--- start of Material provided ---
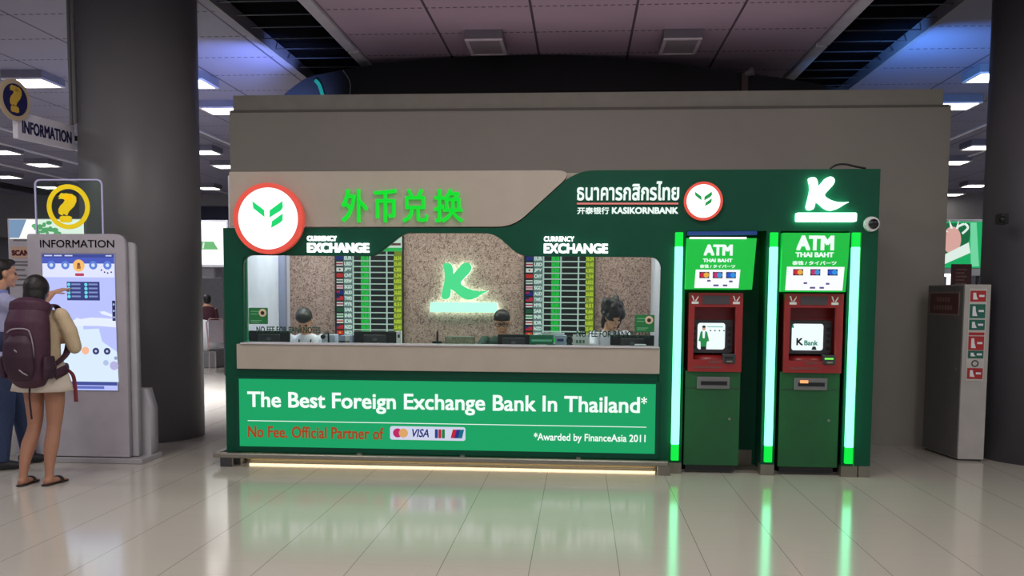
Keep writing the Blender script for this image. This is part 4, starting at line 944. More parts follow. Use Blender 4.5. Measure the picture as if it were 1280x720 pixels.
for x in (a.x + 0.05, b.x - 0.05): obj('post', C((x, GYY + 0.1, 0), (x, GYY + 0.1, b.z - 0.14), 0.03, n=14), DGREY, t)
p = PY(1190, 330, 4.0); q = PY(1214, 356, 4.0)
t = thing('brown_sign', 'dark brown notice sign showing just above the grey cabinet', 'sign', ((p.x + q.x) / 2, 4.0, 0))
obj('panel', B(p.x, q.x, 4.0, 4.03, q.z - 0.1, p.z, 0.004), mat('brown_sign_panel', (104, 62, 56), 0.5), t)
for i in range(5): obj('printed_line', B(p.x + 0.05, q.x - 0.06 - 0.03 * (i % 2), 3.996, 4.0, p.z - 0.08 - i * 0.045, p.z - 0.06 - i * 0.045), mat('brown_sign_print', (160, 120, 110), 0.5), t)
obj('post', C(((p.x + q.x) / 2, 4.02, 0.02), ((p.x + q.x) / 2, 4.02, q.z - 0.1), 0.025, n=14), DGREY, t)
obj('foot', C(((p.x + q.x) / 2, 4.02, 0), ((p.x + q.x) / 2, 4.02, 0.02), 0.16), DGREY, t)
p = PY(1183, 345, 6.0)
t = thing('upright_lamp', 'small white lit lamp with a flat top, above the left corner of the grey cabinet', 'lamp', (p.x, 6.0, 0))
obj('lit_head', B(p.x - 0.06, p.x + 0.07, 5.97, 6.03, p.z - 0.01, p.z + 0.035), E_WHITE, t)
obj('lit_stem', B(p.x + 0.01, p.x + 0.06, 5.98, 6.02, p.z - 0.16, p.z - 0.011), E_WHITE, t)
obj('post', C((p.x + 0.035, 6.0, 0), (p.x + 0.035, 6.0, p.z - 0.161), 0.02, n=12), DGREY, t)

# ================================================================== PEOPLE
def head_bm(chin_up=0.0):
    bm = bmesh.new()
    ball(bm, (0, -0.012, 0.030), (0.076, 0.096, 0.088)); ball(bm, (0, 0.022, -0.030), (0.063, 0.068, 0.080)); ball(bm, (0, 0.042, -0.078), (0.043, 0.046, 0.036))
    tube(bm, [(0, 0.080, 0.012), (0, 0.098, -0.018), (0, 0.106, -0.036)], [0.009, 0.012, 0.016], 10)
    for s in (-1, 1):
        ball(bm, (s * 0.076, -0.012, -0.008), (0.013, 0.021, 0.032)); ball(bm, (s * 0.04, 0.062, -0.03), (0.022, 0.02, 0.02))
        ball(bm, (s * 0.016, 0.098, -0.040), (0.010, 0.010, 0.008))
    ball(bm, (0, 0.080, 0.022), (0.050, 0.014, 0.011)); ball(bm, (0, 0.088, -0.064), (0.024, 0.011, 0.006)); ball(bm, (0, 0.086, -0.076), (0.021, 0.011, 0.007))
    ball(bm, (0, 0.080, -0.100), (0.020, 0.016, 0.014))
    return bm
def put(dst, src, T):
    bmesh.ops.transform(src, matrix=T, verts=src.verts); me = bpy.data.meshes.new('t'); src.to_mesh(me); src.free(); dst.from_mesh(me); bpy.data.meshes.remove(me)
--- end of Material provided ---
The task:
Every line from the top of the material above through the line with "obj('post', C((p.x +" should be duplicated exactly, please; leave out the pictures.

Result below:
Keep writing the Blender script for this image. This is part 4, starting at line 944. More parts follow. Use Blender 4.5. Measure the picture as if it were 1280x720 pixels.
for x in (a.x + 0.05, b.x - 0.05): obj('post', C((x, GYY + 0.1, 0), (x, GYY + 0.1, b.z - 0.14), 0.03, n=14), DGREY, t)
p = PY(1190, 330, 4.0); q = PY(1214, 356, 4.0)
t = thing('brown_sign', 'dark brown notice sign showing just above the grey cabinet', 'sign', ((p.x + q.x) / 2, 4.0, 0))
obj('panel', B(p.x, q.x, 4.0, 4.03, q.z - 0.1, p.z, 0.004), mat('brown_sign_panel', (104, 62, 56), 0.5), t)
for i in range(5): obj('printed_line', B(p.x + 0.05, q.x - 0.06 - 0.03 * (i % 2), 3.996, 4.0, p.z - 0.08 - i * 0.045, p.z - 0.06 - i * 0.045), mat('brown_sign_print', (160, 120, 110), 0.5), t)
obj('post', C(((p.x + q.x) / 2, 4.02, 0.02), ((p.x + q.x) / 2, 4.02, q.z - 0.1), 0.025, n=14), DGREY, t)
obj('foot', C(((p.x + q.x) / 2, 4.02, 0), ((p.x + q.x) / 2, 4.02, 0.02), 0.16), DGREY, t)
p = PY(1183, 345, 6.0)
t = thing('upright_lamp', 'small white lit lamp with a flat top, above the left corner of the grey cabinet', 'lamp', (p.x, 6.0, 0))
obj('lit_head', B(p.x - 0.06, p.x + 0.07, 5.97, 6.03, p.z - 0.01, p.z + 0.035), E_WHITE, t)
obj('lit_stem', B(p.x + 0.01, p.x + 0.06, 5.98, 6.02, p.z - 0.16, p.z - 0.011), E_WHITE, t)
obj('post', C((p.x + 0.035, 6.0, 0), (p.x + 0.035, 6.0, p.z - 0.161), 0.02, n=12), DGREY, t)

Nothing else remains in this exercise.